US Navy preps hypersonic weapon test this spring, with Army watching

HUNTSVILLE, Ala. — The U.S. Navy is heading into a major test of a hypersonic weapon that will help determine the way ahead for a joint development program with the U.S. Army, according to the Army’s Rapid Capabilities and Critical Technologies Office director.

“The Navy is moving forward on their test, which isn’t a launch out of ground support equipment, but just off a stool launch, so we get another look at the missile,” Lt. Gen. Robert Rasch told Defense News in a March 27 interview here at the Association of the U.S. Army’s Global Force Symposium.

The Navy’s test of the Common-Hypersonic Glide Body will lead into an Army test of the missile in the summer from a ground-based launcher, he said. “Right now, if things go as planned, we’ll be out at the range this summer.”

Hypersonic weapons are capable of flying faster than Mach 5 — or more than 3,836 miles per hour — and can maneuver between varying altitudes, making them difficult to detect. The C-HGB is made up of the weapon’s warhead, guidance system, cabling and thermal protection shield.

The U.S. is in a race to field the capability as well as develop systems to defend against hypersonic missiles. China and Russia are actively developing and testing hypersonic weapons.

The test in the spring is focused solely on missile performance and is conducted using a test stand that eliminates ground support equipment, canister and launcher.

“It’s more of a command to the missile to ignite and watch the missile go through stage one, stage two, payload adapter, hypersonic glide body separating and do its thing,” Rasch said.

The test is to ensure the services understand the missile performs as intended, he said.

The Army, at the same time, is ensuring that the ground support equipment for its Long-Range Hypersonic Weapon, or LRHW, works correctly and will then marry up the missile and launcher in the later test, Rasch explained.

If the Navy test is successful, “that is a decision point for the Army to allow the vendor to begin putting those tactical rounds together. We’ve got them lined up, ready to go, in different stages of completeness,” Rasch said. The Army has been holding out in order to “see the end-to-end performance,” Rasch said.

The Army has spent several years working with Leidos’ Dynetics to build the industrial base for the hypersonic weapon glide body that will be used by both the ground service and the Navy because the domestic private sector had never built a hypersonic weapon.

The service also separately produced launchers, trucks, trailers and the battle operations center necessary to put together the first weapon battery.
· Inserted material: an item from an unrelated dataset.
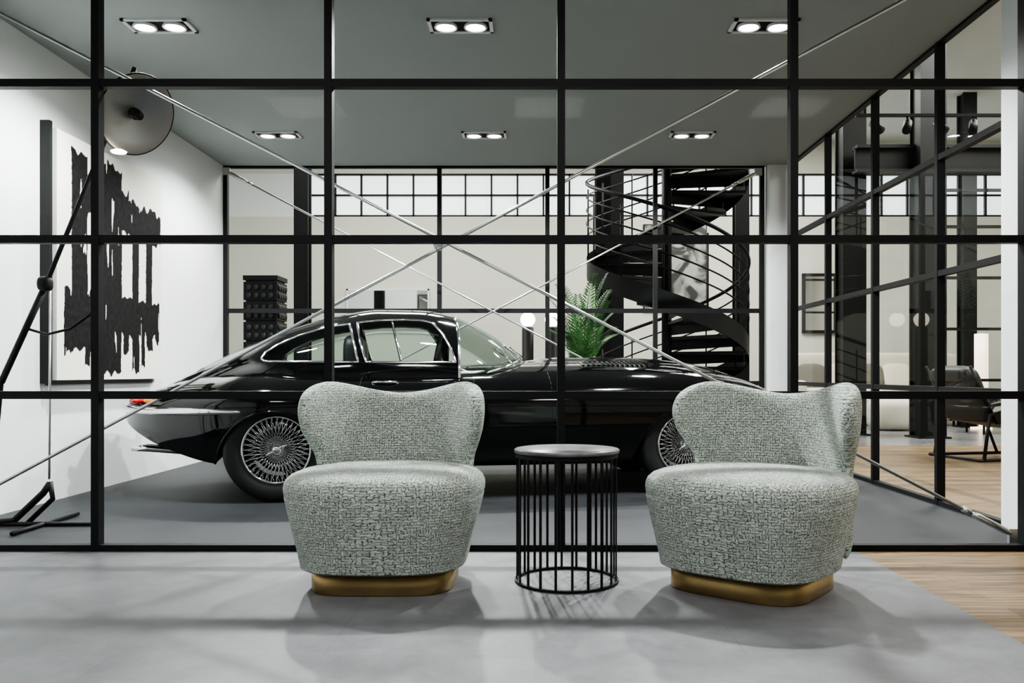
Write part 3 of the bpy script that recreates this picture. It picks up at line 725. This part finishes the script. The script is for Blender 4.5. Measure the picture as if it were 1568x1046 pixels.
# sofa
b=MB()
b.sell((0,.38,.62),(2.9,.24,1.0),'sofa',.2); b.sell((0,-.02,.25),(2.9,.9,.36),'sofa',.2)
for x in(-.95,0,.95): b.sell((x,-.08,.47),(.93,.78,.2),'sofa',.3)
for x in(-1.36,1.36): b.sell((x,-.02,.38),(.2,.9,.62),'sofa',.25)
for x in(-1.3,1.3):
    for y in(-.35,.3): b.tube([(x,y,0),(x,y,.12)],.02,'steel')
Rm=Matrix.Rotation(-.3,3,'X')
for x,k in((-1.0,'pillow'),(-.55,'sofa'),(-.1,'pillow'),(.35,'sofa'),(.8,'pillow')): b.sell((x,.18,.74),(.48,.14,.42),k,.6,Rm)
b.build('sofa',(5.35,13.2,0))
b=MB(); b.sell((0,0,.22),(.62,.62,.44),'sofa',.5); b.build('round_pouf',(5.0,11.9,0))
b=MB(); b.lathe([(0,0),(.14,0),(.14,.03),(.03,.04),(.03,.4),(.09,.42),(.09,1.35),(0,1.36)],(0,0,0),'tubelamp',28); b.build('column_floor_lamp',(6.30,12.0,0))
b=MB(); b.sell((0,0,.42),(1.0,.6,.05),'steel',.2)
for x in(-.4,.4):
    for y in(-.22,.22): b.tube([(x,y,0),(x,y,.41)],.015,'steel')
b.build('coffee_table',(6.2,11.2,0))
# black sling lounge chair
b=MB()
for sy in(-.33,.33):
    b.tube([(-.42,sy,.014),(.42,sy,.014)],.014,'steel'); b.tube([(-.36,sy,.012),(-.30,sy,.42),(.02,sy,.50),(.36,sy,.55)],.016,'steel')
    b.tube([(.34,sy,.012),(.20,sy,.34),(.36,sy,.55)],.014,'steel')
    b.sell((.0,sy,.55),(.6,.07,.04),'leather',.4,Matrix.Rotation(-.14,3,'Y'))
b.tube([(-.42,-.33,.014),(-.42,.33,.014)],.012,'steel'); b.tube([(.42,-.33,.014),(.42,.33,.014)],.012,'steel')
b.sell((.02,0,.36),(.66,.58,.12),'leather',.3,Matrix.Rotation(.16,3,'Y'))
b.sell((-.34,0,.60),(.12,.58,.52),'leather',.3,Matrix.Rotation(-.4,3,'Y'))
b.sell((-.43,0,.79),(.13,.5,.14),'leather',.5,Matrix.Rotation(-.4,3,'Y'))
b.tube([(-.2,-.3,.34),(-.48,-.3,.86)],.013,'steel'); b.tube([(-.2,.3,.34),(-.48,.3,.86)],.013,'steel')
b.build('sling_lounge_chair',(4.30,8.0,0),math.radians(12))

# ------------------------------------------------------------ world & camera
w=D.worlds.new('World'); C.scene.world=w; w.use_nodes=True
w.node_tree.nodes['Background'].inputs[0].default_value=(.6,.65,.68,1); w.node_tree.nodes['Background'].inputs[1].default_value=.3
try:
    C.scene.view_settings.look='AgX - Medium High Contrast'; C.scene.view_settings.exposure=.22
except Exception as e: print(e)
cam=D.cameras.new('camera'); cam.sensor_width=36; cam.lens=1300/1568*36; cam.shift_x=-36/1568; cam.shift_y=48/1568; cam.clip_start=.05
o=D.objects.new('camera',cam); o.location=(0,0,.8); o.rotation_euler=(pi/2,0,0); C.scene.collection.objects.link(o); C.scene.camera=o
Lockheed Martin is the weapon system integrator for the Army’s hypersonic capability that will be launched from a mobile truck.

If the Army test is successful, Rasch said, the rounds will be ready to go to the first unit equipped with the capability.

The service completed its delivery of the first hypersonic weapon capability, minus the all-up rounds, to I Corps’ 5th Battalion, 3rd Field Artillery Regiment, 17th Field Artillery Brigade unit at Joint Base Lewis-McChord in Washington state two days ahead of its end-of-FY21 fielding deadline.

The original plan was to train on the equipment and receive those rounds in the fall of 2023, but based on a series of failed or aborted tests, that timeline has slid further down the road.

The Army and Navy last year had to abort flight tests in March, October and November due to “challenges at the range,” Rasch said.

“Every time we do these tests, even if it’s a no-test, obviously, we learn,” Rasch said. “But in this case, the round had to go back and get a little work done on it. These challenges weren’t with the round, but just the process of firing those up, it takes some work.”

The pause in testing while the rounds were evaluated, “gave us a little time to stop and kind of reflect on where we had not done enough developmental testing. Obviously a program that’s moving as fast as RCCTO has on hypersonics, there’s risk involved in going fast,” Rasch said. “You’re doing acquisition and running with scissors at the same time.”

The Army looked at earlier component level testing and figured out where the service may have missed things, he added.

“And we’ve done a series of walk-ups over the last several months to try to make sure we understood exactly what is going on, what’s the phenomena going on and how do we replicate that repeatedly so we know that’s the error,” Rash said.

Even this week, Rasch said, the Army is conducting high-fidelity testing with the ground support equipment, simulating every aspect of the shot to make sure it’s captured “all the phenomena to allow us to get back out to the range.”

While the program is delayed, the speed at which the Navy and the Army are moving is extremely fast for a program of this nature, Rasch noted.

The service went from a blank piece of paper in March 2019 to delivering hardware in just over two years, including an operations center, four transporter-erector-launchers and modified trucks and trailers that make up the ground equipment of the LRHW.

“This is a hard problem. If you look at the history of missile programs, most of them in this space are 10 to 12 years in duration,” he said. “Not only is this a new missile, it’s a new technology of missile and, oh by the way, we had to build new ground support equipment, we had to build new command-and-control capabilities within it. So that was a monumental task.”